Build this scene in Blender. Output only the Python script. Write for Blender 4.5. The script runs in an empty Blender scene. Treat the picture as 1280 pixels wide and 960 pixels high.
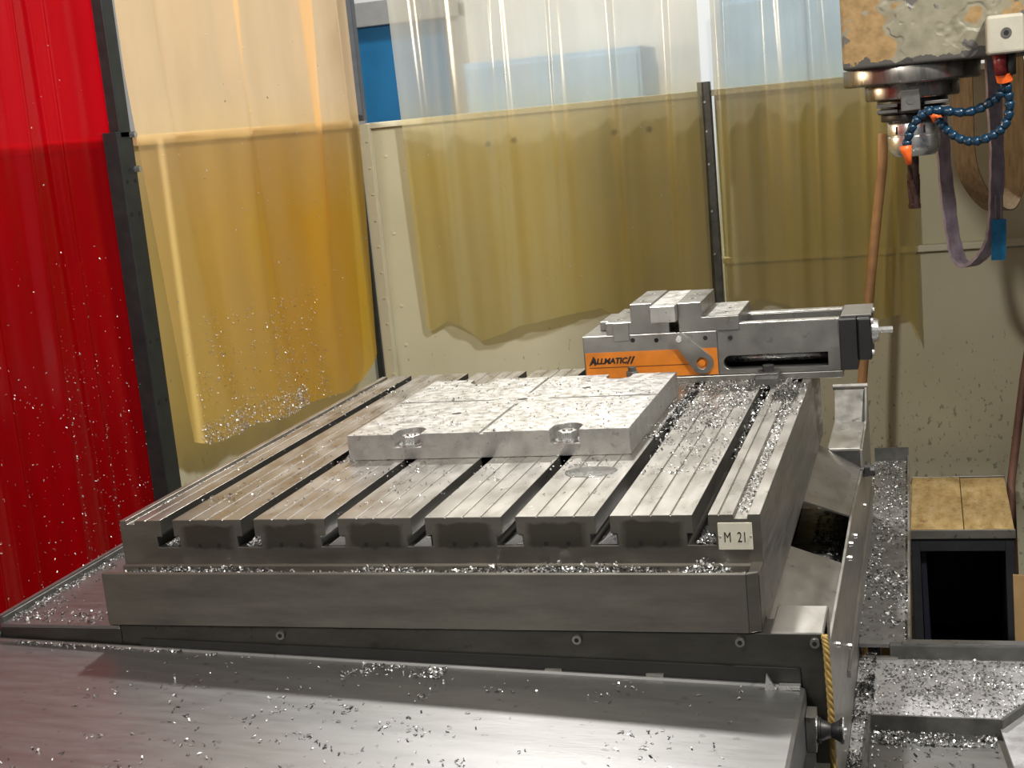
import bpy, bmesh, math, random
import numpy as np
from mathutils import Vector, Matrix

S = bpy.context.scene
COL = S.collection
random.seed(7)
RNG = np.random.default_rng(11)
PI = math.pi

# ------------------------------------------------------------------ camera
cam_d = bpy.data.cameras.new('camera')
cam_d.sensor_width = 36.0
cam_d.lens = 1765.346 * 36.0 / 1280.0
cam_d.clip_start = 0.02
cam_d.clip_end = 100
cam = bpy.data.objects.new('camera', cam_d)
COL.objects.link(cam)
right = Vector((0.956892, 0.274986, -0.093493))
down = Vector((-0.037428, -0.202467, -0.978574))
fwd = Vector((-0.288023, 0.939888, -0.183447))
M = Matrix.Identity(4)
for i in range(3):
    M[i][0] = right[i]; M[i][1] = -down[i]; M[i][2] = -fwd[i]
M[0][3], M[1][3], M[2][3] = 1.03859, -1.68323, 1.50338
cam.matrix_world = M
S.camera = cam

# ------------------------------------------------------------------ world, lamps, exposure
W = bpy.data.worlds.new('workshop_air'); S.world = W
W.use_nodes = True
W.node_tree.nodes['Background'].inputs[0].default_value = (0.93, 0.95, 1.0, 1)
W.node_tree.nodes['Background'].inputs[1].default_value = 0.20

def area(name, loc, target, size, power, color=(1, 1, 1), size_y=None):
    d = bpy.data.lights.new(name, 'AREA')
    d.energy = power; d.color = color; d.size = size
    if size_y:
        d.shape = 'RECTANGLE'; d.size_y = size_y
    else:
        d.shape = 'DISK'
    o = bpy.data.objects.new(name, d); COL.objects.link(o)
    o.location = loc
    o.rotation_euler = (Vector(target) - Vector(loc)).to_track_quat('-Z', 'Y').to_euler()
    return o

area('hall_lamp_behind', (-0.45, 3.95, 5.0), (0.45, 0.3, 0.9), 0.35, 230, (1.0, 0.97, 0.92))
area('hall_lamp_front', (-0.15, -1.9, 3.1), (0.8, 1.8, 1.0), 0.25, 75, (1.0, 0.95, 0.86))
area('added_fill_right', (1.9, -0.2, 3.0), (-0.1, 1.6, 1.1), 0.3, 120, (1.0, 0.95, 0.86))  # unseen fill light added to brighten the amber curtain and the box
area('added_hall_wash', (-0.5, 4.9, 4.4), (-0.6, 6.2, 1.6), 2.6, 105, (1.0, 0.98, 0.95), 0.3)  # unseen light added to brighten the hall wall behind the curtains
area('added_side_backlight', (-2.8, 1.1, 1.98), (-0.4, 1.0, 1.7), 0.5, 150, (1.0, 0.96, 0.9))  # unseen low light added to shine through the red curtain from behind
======
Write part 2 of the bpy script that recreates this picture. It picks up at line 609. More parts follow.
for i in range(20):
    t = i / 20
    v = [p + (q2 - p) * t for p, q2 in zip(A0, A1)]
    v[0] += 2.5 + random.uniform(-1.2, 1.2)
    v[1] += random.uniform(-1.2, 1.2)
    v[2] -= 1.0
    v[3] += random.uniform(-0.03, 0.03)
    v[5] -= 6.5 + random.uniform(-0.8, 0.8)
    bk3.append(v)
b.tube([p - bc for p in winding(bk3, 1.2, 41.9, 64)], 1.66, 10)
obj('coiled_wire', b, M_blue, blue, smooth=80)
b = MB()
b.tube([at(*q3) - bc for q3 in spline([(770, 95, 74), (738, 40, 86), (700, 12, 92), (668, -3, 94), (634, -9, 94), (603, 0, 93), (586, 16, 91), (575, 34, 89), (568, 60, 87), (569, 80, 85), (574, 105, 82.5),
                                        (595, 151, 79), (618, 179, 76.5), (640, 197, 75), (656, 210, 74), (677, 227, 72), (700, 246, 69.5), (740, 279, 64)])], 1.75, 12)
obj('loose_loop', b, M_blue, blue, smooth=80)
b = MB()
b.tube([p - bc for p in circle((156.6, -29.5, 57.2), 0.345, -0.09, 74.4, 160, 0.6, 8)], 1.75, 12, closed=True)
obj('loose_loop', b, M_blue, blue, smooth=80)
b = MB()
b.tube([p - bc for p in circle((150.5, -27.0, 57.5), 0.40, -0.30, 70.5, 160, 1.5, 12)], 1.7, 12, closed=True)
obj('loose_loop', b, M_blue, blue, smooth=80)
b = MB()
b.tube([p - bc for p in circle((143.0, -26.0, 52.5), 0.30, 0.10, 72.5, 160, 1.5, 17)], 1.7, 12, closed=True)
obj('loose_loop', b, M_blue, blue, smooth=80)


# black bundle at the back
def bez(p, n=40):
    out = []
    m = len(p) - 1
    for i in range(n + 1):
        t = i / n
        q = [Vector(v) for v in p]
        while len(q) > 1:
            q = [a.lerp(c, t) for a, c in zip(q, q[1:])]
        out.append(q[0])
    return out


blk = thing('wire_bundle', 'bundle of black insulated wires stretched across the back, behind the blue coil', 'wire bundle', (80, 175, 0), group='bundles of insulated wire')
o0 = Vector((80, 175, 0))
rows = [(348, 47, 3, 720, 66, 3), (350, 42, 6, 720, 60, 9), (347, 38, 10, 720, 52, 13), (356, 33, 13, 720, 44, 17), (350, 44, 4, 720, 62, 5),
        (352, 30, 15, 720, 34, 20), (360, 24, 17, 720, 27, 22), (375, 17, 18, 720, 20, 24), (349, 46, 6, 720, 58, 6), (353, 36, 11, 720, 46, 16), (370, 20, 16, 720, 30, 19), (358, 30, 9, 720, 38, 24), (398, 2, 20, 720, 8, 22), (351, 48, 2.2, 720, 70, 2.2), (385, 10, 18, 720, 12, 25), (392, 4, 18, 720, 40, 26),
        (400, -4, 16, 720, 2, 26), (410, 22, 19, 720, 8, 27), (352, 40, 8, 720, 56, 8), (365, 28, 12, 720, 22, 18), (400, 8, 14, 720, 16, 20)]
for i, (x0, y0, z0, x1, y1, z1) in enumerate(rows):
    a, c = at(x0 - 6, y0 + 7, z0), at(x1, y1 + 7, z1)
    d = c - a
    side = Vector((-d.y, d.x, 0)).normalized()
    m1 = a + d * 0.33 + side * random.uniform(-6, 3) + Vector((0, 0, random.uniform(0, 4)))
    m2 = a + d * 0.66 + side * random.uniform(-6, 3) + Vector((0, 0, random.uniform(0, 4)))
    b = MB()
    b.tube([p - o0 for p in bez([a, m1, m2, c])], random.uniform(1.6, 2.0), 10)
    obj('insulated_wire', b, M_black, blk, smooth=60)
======
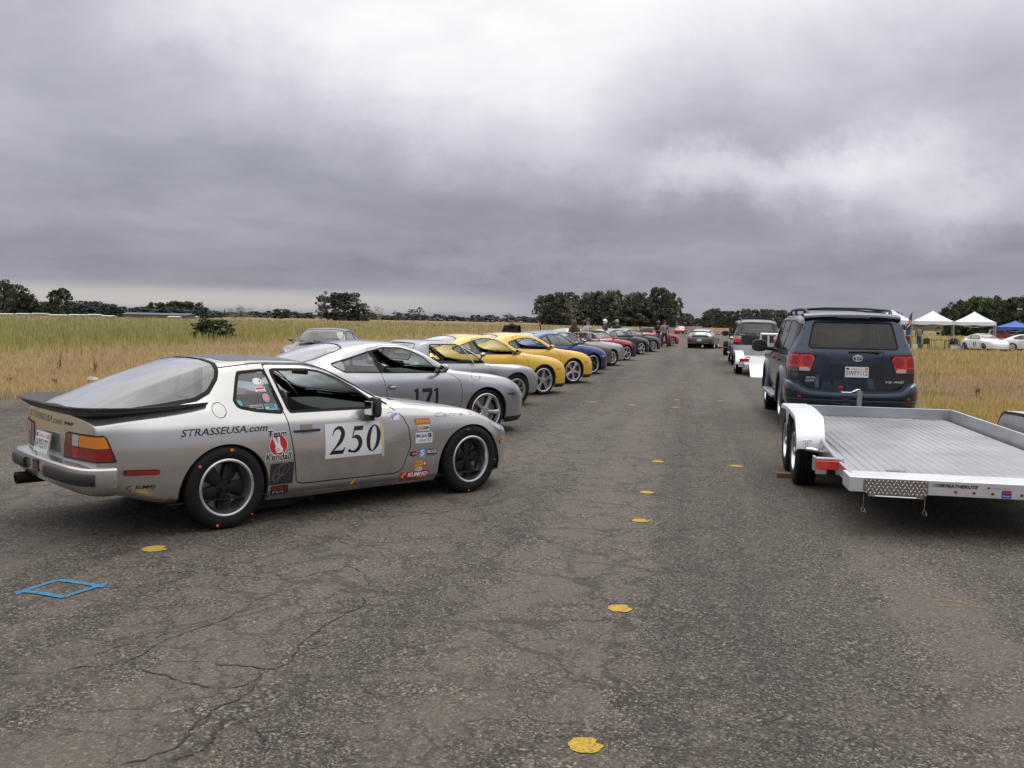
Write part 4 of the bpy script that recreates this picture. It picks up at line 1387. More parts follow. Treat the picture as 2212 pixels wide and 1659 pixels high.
======
- **GOAL**
What's needed is an exact copy of the lines above from the one with "Build this scene" through the one with "PI = math.pi", both included; the pictures stay out.

- **COMPLETE RESPONSE**
Build this scene in Blender. Output only the Python script. Write for Blender 4.5. The script runs in an empty Blender scene. Treat the picture as 1280 pixels wide and 960 pixels high.
import bpy, bmesh, math, random
import numpy as np
from mathutils import Vector, Matrix

S = bpy.context.scene
COL = S.collection
random.seed(7)
RNG = np.random.default_rng(11)
PI = math.pi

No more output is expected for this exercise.